Tuesday, December 24, 2013

Christmas - 1978

It was the Christmas of 1978. I was  seven years old and excited as all get out about Christmas morning. At the time, I still lived in the northern part of Maryland, on the farm where I grew up. I had yet to lose a part of innocence of my youth and was still completely enwrapped in the wonders of the world.

I still had an enormous unrequited crush on a girl in my school named Ruth. When I wasn't exploring the woods surrounding the farm, or making hay forts in our barn, I was listening to my mother's old 45 records like Lobo's Me and you and a Dog Named Boo or Sam the Sham and the Pharoah's Hey there Little Red Riding Hood.

It was the era of In Search of with Leonard Nimoy, and Fantasy Island (maybe THAT'S where my obsession with midgets started?), and the Incredible Hulk with Bill Bixby.

And I wanted nothing more for Christmas than a new bike.

When I grew up, we definitely went through a poor period. I had a lot of second hand clothes (and a pair of purple, flowered jeans... maybe the last dregs of the flower child years?), and a bike with a banana seat that had the American flag on it. I grew up loving yard sales and thrift stores because if you dig hard enough, you can find treasures like old comics or paperbacks with tattered covers that let you escape for a while. 

But this year, things were started to look up a bit. As kids sometimes do, I woke up in the middle of the night on Christmas Eve. I crept downstairs, trying to avoid all of the many creaks and cracks the old farm house held, and peeked into the living room, across the hall from my parents bedroom.
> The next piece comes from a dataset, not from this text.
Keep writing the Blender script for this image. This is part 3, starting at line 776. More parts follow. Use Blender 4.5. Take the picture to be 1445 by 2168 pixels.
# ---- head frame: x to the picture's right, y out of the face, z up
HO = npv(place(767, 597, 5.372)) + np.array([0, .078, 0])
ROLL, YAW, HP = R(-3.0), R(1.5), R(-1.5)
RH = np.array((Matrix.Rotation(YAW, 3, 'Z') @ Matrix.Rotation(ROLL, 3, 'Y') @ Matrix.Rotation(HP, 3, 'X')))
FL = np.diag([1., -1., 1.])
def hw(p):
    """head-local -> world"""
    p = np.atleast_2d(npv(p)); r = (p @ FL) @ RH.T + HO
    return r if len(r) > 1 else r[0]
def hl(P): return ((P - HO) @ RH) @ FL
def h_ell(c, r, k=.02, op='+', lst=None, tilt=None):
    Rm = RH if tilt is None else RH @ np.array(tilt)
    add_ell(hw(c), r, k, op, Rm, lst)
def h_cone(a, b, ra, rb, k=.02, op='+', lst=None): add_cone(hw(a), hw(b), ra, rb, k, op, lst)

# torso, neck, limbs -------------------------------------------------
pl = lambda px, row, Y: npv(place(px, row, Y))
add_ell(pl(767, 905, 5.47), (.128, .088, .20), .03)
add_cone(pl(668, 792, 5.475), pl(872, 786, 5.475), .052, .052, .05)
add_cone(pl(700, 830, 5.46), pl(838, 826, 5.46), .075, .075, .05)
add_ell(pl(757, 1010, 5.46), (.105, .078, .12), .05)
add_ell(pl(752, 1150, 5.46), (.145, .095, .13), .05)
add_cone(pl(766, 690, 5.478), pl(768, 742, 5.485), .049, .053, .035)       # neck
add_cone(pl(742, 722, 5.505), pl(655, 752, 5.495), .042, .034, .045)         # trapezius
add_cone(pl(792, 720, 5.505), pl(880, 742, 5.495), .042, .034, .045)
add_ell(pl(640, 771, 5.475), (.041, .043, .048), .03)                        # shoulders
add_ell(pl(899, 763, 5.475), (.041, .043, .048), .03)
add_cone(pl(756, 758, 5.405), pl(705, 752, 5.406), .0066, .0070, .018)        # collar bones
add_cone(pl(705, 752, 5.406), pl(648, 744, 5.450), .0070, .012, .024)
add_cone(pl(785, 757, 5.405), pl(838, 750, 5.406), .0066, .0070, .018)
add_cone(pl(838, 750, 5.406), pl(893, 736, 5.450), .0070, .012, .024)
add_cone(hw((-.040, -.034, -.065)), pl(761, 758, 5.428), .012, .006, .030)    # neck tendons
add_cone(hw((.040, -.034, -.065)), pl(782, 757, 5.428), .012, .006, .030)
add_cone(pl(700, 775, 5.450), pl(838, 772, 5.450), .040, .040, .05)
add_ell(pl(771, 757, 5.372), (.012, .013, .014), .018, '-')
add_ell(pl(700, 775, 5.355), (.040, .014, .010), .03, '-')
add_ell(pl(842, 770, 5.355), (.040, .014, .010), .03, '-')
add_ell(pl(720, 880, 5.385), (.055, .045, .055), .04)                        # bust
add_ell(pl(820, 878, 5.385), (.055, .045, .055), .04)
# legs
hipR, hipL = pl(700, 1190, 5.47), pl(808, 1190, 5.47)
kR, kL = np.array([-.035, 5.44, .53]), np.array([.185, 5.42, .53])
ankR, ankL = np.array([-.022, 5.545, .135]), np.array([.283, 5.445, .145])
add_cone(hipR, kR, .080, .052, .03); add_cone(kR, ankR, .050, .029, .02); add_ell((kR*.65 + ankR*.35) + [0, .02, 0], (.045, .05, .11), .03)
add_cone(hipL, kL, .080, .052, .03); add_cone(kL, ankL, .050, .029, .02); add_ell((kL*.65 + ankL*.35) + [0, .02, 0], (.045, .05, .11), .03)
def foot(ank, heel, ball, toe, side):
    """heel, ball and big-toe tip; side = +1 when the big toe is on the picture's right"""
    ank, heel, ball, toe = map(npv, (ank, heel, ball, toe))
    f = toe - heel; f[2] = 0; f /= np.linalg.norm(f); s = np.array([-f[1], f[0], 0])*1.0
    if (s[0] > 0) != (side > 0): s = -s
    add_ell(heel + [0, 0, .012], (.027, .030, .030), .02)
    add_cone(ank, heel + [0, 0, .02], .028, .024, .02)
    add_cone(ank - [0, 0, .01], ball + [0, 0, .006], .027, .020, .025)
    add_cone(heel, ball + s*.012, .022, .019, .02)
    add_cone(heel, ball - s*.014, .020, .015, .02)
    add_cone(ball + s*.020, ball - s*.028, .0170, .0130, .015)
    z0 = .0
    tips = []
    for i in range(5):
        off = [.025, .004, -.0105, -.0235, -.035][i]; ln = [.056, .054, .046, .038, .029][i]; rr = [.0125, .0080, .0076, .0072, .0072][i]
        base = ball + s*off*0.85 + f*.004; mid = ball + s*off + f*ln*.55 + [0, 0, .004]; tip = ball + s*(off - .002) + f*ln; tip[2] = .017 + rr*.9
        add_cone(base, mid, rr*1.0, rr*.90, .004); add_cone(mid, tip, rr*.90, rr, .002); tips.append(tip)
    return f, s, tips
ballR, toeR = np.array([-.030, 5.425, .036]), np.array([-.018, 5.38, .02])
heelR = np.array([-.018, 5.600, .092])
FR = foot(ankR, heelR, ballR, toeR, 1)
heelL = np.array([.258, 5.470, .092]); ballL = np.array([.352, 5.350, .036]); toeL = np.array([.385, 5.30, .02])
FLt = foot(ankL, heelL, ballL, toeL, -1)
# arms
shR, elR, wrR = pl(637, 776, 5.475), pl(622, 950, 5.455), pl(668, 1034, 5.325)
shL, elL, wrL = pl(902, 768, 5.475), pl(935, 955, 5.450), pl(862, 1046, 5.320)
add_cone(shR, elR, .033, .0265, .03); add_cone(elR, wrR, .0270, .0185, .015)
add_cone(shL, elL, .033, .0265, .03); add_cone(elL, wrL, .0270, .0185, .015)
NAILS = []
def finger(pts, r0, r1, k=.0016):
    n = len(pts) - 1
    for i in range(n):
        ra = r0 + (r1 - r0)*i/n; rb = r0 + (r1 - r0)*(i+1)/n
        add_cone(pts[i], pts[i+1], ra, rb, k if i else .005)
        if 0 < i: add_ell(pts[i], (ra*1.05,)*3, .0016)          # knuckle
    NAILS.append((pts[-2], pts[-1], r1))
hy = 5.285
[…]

I do believe, at 7 years old, I mouthed the words "Holy shit!" when I saw the Christmas tree. There were packages there - a lot more than I'd seen when I went to bed - and a suede leather coat and an M&M candy cane sticking out of my stocking and the tell-tale bulge of a book of Lifesavers and some action figure dude with white hair and a clear chest (and is that blood pumping in his chest? How freaking COOL!) and...and... oh, for the love of St. Nick... a stallion. A glistening, gleaming, polished, beautiful thing.

A brand new black and red Team Murray bike, parked by the right hand side of the tree, its handlebars cocked to the side, waiting.

I have no idea how I fell back asleep that night, and to be honest, I can't even recall if I did or if just went back upstairs and looked at the ceiling until the morning light started coming into my windows and it became an "acceptable" time for me to come downstairs and wake my parents up.

The first time I put my hands on the grips of the bike was magical. I'm thinking it's the equivalent of an adult getting their first new car. It was unblemished. Untouched. Unridden. 

And mine... all mine.

My mother made me try on the new winter coat, and though it was the coolest coat I'd ever seen (dark suede with faux sheep wool interior... looked like something Robert Redford would wear), the leather was thicker than football leather and I recall having a hard time actually bending my arms and the coat itself felt like it weighed a good 40 pounds), I wasn't interested in anything but that bike.

My father helped me get it downstairs and out onto the front porch and when I hit the ground, I was gone. I was the Lone Ranger, man. I was Evel Knievel and the Fonz and Captain America all morphed into one.

I've certainly experienced some moments of feeling free in my life. You know what I mean... those instances where you feel light and free and untouchable, weightless and no longer beholden to the moment at hand and the pressures of the world.

I'm in my forties now, but I don't think I've ever experienced a moment as carefree and full of light as I did when I pedaled that Team Murray bike down the long dirt driveway of our farm and felt the crisp December wind against my face. I distinctly remember closing my eyes for a heartbeat or two and just experiencing it for what it was, trying to commit that feeling and capture it.

That was my Christmas at 7, and though that bike served me well over the years, I don't think the new winter coat got nearly as much mileage. (I'm sorry Mom and Dad... you two did amazing on all of my presents but that jacket made me feel like a knight in a suit of armor). 

I hope all of you readers and friends and family have an amazing holiday season. I hope you get everything you want - the tangible and the intangible. I hope you feel the love that you cannot put into stockings and boxes and put a bow on.

But above all, even if it's fleeting... even if you have to close your eyes for a moment to capture it... I hope you all are able to feel free and lifted and enjoy the wind against your face.

love and light, and best wishes for 2014.